The key idea behind fijarse is noticing details. Let’s look at some examples.

  • No sé si usted se habrá fijado, pero … I don’t know if you have noticed, but ….
  • Si se fija uno, sí se nota que … If you look closely, you’ll notice that ….

Sometimes fijarse is about checking something over for correctness or acceptability: Fíjate bien en las fechas. Check the dates carefully to make sure you are available then. Or it can be more about what are interested in: Yo me fijé en el fotógrafo. The photographer caught my eye (but not yours). Me fijo más en la cara que en el cuerpo. I’m more into someone’s face than their body. I tend to notice faces more than bodies.


As a stand-alone utterance, ¡Fíjate! means Watch where you’re going! The longer version is: Fíjate por donde caminas. I heard Esquincle, ¡fíjate! in a movie, meaning: Watch where you’re going, you almost crashed into me, running like that, you brat.

¡Fíjate, hombre! Watch where you’re going! (Someone just bumped into the speaker)
¡Fíjate, tú! You watch where you’re going! (a rude reply)

If there’s a difference between Fíjate and ¡Aguas!, it would be that fíjate is more specifically a warning about where you are going.

Fíjate can be tagged on at the end of an utterance to add sassiness or emphasis.
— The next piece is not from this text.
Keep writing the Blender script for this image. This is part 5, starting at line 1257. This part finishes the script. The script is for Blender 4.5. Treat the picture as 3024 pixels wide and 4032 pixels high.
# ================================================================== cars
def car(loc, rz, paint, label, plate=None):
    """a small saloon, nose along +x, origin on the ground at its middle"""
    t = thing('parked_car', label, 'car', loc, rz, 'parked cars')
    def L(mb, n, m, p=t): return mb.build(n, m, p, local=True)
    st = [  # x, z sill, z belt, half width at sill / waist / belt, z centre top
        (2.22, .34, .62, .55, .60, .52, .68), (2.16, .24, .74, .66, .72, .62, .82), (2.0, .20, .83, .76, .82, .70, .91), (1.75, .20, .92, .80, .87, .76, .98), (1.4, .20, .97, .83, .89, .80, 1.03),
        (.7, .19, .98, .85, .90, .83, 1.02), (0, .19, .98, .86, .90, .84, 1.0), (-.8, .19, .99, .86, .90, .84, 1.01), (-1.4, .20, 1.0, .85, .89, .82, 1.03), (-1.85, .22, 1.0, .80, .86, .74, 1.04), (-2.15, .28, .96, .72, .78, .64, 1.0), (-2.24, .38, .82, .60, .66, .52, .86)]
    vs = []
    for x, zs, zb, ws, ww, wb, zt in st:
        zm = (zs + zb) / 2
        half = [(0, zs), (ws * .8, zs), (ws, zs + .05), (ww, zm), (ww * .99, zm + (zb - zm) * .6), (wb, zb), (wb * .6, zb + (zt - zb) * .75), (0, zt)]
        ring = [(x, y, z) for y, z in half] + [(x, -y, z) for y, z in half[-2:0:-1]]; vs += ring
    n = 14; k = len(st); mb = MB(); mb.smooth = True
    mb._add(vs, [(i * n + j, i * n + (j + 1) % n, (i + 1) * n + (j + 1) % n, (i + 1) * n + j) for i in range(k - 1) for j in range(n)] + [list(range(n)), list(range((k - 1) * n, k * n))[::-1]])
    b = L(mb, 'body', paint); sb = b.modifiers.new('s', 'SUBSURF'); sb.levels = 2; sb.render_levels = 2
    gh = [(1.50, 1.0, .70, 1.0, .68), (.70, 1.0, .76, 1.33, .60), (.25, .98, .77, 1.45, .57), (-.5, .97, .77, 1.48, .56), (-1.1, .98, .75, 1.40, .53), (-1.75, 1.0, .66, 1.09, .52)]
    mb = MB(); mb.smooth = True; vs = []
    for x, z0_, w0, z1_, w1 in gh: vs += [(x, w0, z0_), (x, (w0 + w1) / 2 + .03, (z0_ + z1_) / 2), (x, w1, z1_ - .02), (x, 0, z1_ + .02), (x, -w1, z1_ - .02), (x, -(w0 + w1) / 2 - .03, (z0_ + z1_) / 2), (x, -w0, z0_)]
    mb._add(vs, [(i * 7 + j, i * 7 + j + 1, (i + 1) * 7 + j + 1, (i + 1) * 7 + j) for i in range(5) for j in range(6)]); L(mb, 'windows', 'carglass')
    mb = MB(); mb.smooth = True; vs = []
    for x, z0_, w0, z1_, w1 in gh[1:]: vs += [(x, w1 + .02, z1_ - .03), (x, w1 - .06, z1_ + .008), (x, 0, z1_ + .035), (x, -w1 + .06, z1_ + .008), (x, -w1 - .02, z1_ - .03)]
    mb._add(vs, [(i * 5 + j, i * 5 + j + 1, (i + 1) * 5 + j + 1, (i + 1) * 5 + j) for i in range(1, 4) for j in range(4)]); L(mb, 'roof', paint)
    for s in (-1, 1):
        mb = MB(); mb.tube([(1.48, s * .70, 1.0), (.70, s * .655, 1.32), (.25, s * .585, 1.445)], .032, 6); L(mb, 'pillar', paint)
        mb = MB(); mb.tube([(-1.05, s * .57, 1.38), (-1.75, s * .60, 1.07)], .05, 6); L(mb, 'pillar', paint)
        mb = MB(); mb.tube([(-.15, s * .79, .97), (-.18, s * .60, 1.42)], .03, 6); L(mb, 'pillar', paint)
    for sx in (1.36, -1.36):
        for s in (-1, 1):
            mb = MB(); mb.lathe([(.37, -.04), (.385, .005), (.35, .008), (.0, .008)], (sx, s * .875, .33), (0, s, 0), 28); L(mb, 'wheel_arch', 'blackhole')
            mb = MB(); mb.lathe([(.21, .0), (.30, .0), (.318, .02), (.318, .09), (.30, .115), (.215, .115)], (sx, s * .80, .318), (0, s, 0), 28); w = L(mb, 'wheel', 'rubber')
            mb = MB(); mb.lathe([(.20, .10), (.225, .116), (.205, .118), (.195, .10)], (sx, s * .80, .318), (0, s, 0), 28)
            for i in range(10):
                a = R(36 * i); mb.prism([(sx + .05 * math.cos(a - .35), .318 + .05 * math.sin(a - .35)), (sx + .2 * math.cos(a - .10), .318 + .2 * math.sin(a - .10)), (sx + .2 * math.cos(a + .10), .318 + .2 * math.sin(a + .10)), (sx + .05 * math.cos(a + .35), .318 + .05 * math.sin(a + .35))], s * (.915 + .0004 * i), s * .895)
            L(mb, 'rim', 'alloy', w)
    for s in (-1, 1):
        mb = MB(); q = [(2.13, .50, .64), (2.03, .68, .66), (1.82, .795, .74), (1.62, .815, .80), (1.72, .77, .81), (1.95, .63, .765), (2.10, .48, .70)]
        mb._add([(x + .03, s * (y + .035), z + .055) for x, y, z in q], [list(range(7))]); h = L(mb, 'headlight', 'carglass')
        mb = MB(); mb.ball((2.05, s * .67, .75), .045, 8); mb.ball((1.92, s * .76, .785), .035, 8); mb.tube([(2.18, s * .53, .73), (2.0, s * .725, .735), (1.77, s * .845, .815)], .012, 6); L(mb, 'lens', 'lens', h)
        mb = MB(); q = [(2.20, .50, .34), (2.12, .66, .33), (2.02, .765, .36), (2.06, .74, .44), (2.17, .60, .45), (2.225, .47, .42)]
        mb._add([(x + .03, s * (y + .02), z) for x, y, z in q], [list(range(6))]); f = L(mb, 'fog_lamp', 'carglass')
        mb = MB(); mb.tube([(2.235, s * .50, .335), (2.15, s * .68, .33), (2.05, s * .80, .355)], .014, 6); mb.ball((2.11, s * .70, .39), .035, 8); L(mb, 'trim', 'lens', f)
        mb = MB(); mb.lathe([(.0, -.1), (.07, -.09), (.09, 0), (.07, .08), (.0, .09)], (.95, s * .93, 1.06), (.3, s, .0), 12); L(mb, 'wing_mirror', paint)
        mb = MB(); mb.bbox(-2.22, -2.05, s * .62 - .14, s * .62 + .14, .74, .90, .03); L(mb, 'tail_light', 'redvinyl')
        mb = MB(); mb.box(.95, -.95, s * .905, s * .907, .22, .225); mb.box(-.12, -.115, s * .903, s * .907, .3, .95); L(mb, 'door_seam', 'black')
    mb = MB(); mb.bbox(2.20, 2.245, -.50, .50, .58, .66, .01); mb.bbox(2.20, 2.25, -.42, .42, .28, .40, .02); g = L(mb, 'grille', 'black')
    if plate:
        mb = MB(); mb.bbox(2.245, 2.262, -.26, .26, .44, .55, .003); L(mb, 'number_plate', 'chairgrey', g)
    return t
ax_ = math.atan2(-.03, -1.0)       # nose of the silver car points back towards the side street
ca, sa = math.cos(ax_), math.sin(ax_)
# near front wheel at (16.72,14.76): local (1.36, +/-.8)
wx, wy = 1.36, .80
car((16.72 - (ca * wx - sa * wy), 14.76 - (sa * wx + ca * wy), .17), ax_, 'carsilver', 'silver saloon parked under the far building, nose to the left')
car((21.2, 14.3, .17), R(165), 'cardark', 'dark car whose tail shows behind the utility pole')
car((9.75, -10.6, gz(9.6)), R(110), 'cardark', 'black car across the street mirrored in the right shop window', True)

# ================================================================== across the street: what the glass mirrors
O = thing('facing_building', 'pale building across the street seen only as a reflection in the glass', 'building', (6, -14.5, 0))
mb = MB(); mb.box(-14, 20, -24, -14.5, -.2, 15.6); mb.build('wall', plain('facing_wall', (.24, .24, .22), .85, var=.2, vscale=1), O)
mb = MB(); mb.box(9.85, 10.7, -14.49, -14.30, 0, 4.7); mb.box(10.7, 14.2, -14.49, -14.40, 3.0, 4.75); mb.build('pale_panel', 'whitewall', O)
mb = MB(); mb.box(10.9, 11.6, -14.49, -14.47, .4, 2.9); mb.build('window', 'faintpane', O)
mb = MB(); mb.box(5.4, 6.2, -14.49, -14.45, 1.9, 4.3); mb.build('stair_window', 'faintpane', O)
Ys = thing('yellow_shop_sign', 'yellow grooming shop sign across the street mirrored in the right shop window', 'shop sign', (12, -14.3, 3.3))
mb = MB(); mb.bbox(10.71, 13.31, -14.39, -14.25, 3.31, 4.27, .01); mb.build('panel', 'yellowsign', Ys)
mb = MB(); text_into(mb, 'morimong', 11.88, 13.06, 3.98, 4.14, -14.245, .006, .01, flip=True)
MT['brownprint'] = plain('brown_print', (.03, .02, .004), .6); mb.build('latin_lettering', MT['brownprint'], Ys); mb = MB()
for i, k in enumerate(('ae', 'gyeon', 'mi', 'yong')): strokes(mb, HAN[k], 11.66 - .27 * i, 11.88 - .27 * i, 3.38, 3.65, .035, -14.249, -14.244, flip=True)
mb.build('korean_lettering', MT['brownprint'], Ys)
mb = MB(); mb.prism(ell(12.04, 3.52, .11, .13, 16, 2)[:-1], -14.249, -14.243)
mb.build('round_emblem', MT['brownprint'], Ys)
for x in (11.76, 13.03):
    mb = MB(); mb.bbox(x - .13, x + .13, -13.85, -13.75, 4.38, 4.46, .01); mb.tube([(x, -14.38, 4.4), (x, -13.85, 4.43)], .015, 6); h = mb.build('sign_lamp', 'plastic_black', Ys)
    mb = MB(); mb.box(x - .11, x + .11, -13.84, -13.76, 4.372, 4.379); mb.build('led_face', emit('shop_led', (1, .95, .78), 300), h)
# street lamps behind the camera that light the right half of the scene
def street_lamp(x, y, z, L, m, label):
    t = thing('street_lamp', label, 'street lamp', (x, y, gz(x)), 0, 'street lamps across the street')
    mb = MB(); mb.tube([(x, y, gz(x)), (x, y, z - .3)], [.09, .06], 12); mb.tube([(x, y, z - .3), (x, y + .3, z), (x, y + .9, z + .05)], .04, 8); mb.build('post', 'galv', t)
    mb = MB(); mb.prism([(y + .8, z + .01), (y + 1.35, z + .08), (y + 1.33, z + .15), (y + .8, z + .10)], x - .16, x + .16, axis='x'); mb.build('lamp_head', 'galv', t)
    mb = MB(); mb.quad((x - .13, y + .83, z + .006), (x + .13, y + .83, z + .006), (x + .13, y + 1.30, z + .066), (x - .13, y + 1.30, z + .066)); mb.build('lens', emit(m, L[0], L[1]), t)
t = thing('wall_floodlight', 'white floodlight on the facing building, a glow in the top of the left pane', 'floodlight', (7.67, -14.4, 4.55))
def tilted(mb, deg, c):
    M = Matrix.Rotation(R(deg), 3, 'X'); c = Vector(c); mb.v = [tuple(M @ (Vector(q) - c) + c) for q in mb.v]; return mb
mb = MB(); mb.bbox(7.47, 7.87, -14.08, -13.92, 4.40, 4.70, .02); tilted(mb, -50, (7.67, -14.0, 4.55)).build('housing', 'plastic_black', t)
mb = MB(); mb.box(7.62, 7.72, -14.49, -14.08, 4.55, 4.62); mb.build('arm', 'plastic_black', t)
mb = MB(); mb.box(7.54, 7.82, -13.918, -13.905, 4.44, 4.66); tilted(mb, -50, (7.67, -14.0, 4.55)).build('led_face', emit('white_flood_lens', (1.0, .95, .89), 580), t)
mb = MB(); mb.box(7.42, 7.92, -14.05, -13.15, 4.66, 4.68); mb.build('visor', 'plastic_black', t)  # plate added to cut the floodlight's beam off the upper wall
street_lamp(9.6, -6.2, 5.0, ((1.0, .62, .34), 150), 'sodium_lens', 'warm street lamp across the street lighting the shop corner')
  • No, muchas gracias pero no quiero, fíjate. Thanks but no thanks. For your informmation, I’m not interested.
  • Pues él no es así, fíjate. As a matter of fact, he’s not at all like that. He’s not the way you say he is. He’s much better than that.

Fíjate que

Fíjate que works more generally as a way of either setting the listener straight about something or prefacing some bit of information or news.

  • Pues sí. Fíjate que sí. As a matter of fact, yes.
  • Fíjate que no. It may surprise you to learn this, but no, I am not from France. In response to something like Eres de Francia, ¿verdad?
  • Ay joven, fíjate que no está. I’m sorry, the person you are looking for is not here right now.

As you can see from the final example, fíjate que … can serve as a polite, although possibly uncaring, way of giving bad news. In this sense, it is similar to con la pena.